ORLANDO, Fla. — A U.S. businessman and a Belarus national have been arrested in Florida and charged with violating U.S. sanctions in a scheme that involved purchasing over $150 million in steelmaking materials from an exiled Ukrainian oligarch accused of funding Russian-backed separatist groups in eastern Ukraine.
John Unsalan, 41, of Orlando, was arrested last Friday, and Belarus national Sergey Karpushkin, 46, on Tuesday, according to court records.
"The arrest of John Can Unsalan should serve as a warning to those who seek to do business with sanctioned individuals or entities that endanger the security of the United States and our allies," U.S. Attorney General Merrick Garland said in a statement.
"The Justice Department is relentlessly pursuing those who seek to evade sanctions imposed against the Russian regime and whose crimes enable the regime to continue its unjust, illegal war in Ukraine," Garland said.
Russia invaded Ukraine in February 2022, eight years after annexing Ukraine's Crimean Peninsula in 2014. The two nations have been at war for more than a year, with Ukraine receiving aid from the U.S. and other NATO countries.
According to an indictment, Unsalan, acting through his company, Metalhouse LLC, transferred over $150 million to Sergey Kurchenko and his companies between July 2018 and October 2021. In return, Unsalan received metal products used in steelmaking and attempted to collect from Kurchenko millions of dollars of funds for undelivered products. Prosecutors say Karpushkin helped facilitate those transactions.
According to court documents, Kurchenko was sanctioned by the U.S. Treasury Department's Office of Foreign Assets Control in 2015 for his role in misappropriating Ukrainian state assets or economically significant entities.
The two sanctioned companies – Kompaniya Gaz-Alyans, OOO, based in the Russian Federation, and ZAO Vneshtorgservis, based in the unrecognized territory of South Ossetia – were designated by the Treasury Department in 2018 as acting on behalf of and providing material support to the so-called Donetsk People's Republic and Luhansk People's Republic in the separatist-controlled regions of eastern Ukraine.
Kurchenko left Ukraine in 2014, around the time former President Viktor Yanukovych was impeached and removed from office. Prosecutors in Ukraine issued a warrant for Kurchenko's arrest shortly after he left the country and accused him of failing to pay $130 million in taxes and stealing $180 million from bank investors.

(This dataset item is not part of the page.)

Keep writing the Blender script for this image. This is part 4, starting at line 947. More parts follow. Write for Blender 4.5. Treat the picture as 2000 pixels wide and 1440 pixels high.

Unsalan is charged with one count of conspiring to violate and evade U.S. sanctions, in violation of the International Emergency Economic Powers Act; 10 counts of violating the International Emergency Economic Powers Act; one count of conspiring to commit international money laundering and 10 counts of international money laundering. The indictment charges Karpushkin with one count of conspiring to violate and evade U.S. sanctions. Each count comes with a possible 20-year prison sentence.
An email seeking comment was sent to attorneys for Unsalan. Online court records didn't list an attorney for Karpushkin.